Stellen wir uns einen Moment vor, es handele sich bei der Familie um Juden aus Osteuropa. Gleichgültig und ohne Gnade nach dem deutschen Ausländerrecht behandelt, werden sie in ein Land abgeschoben, das sie diskriminiert und ihnen elementare Grundrechte vorenthält. Zu Recht undenkbar!
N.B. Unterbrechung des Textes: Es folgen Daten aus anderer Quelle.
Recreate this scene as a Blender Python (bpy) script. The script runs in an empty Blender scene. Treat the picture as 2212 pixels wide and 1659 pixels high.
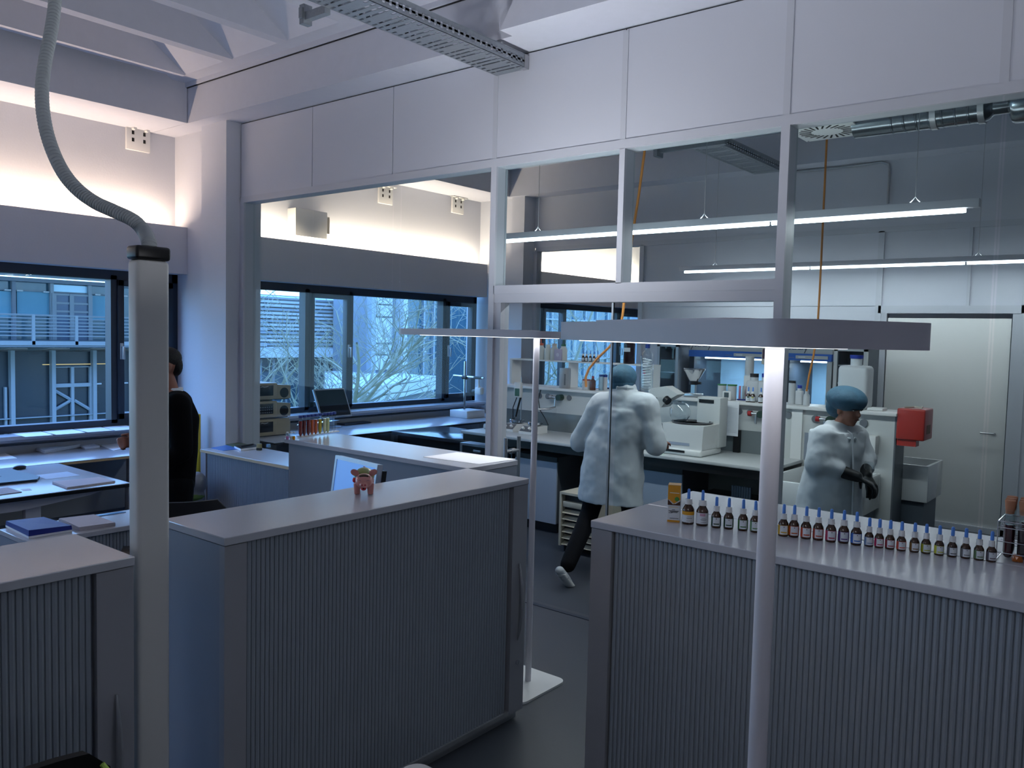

Aber hier trifft es „nur“ Roma. „Zigeuner“, die in keinem Staat Europas wohl gelitten sind. Kaum jemand empört sich, wenn in diesen Tagen Tausende Roma vor der Abschiebung stehen. Politik und Verwaltung sind sich einig, dass diese Menschen nach Ex-Jugoslawien zurückzukehren haben. Und dass bei „unserer“ Romafamilie noch zusätzlich der grundgesetzlich im Artikel sechs garantierte Schutz von Ehe und Familie verletzt wird, ist vor diesem Hintergrund nicht einmal mehr erstaunlich.